En pyjama rose (puis robe noire) et rangers, Olga Kulchynska, sa Rosine, offre une voix riche à ses deux extrémités : chaude en graves, elle déploie des aigus aussi amples que précis, tout en mimant le jeu sur un violoncelle factice. Enthousiasmé par ces qualités, le public l'applaudit au milieu de sa première intervention et lui offre un accueil unanime.
Véritable méchant, décapitant la peluche et arrachant le poster de la pauvre Rosine, le Docteur Bartolo de Simone Del Savio (apprécié en Don Alfonso à Garnier et Massy) déploie une voix riche, tremblant un peu par l'intensité mais conservant la ligne et le caractère. S'il lance ses phrases de manière répétée, son placement sonore reste toujours bien accroché dans le masque.
Massimo Cavalletti présente un Figaro à contrepied de tout caractère buffa, avec une mise dandy en costume blanc-rose-rouge, dans un port noble rehaussé par son menton haut et son regard franc. La rondeur de son articulation sied toutefois au caractère de la partition, d'autant qu'il suit les tempi les plus allègres (qui demeurent certes mesurés dans cette version) durant les airs comme les récitatifs. Toutefois, la production vocale est elle aussi à l'opposé du style : indéniablement sonore, le chant est très appuyé, cravaté (serré en gorge), vrombissant et un peu nasal, d'autant que le large vibrato l'éloigne des notes pivots.
"La Calomnie", air immortel du répertoire d'opéra est comme toujours très attendu.
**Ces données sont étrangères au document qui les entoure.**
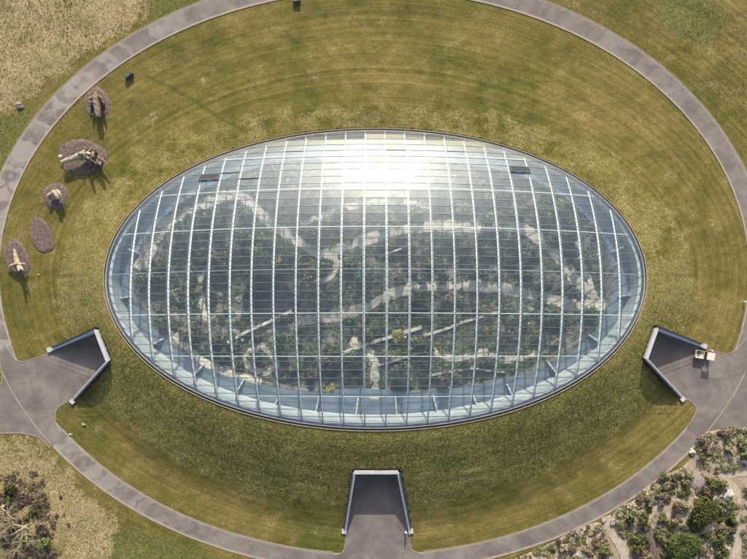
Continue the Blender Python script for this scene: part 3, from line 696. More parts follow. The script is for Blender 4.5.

Nicolas Testé (Basile) en illustre le propos, depuis le venticello chuchotant jusqu'aux coups de canon d'une voix rutilante (bien qu'un peu lointaine), tout en distribuant des exemplaires d'un journal qui devrait être "à scandale" mais qui est en fait le véritable et célèbre quotidien espagnol El Pais avec pour fausse Une "Almaviva el feroz escándalo" (le féroce scandale) !
Avec le rôle de Berta, Julie Boulianne (qui sort d'une prestation remarquée en Pinocchio de Boesmans pour ouvrir le Festival d'Aix-en-Provence puis à La Monnaie) offre une véritable prestation de soliste, saluée comme les grands rôles de la soirée grâce à ses mediums arrondis et ses aigus résonnants, même bouche entrouverte.
En Fiorello, Pietro Di Bianco laisse le souvenir d'une voix et d'une présence scénique sûre et sérieuse, malgré sa veste de jogging, son short en jean et ses baskets. Enfin, l'officier d'Olivier Ayault déçoit par une voix extrêmement assourdie et nasale, mais il sait toutefois faire rire le public en arrachant ses propres galons de dépit, face à l'imbroglio de cette commedia dell'arte.
Le spectacle se referme par la traditionnelle lieto fine (fin heureuse). Le couple amoureux part au volant d'une moto (Barbera nous avait confié son plaisir à conduire ces engins) avec, accrochées par des ficelles derrière ce carrosse de jeunes mariés, des canettes de Schweppes : what did you expect?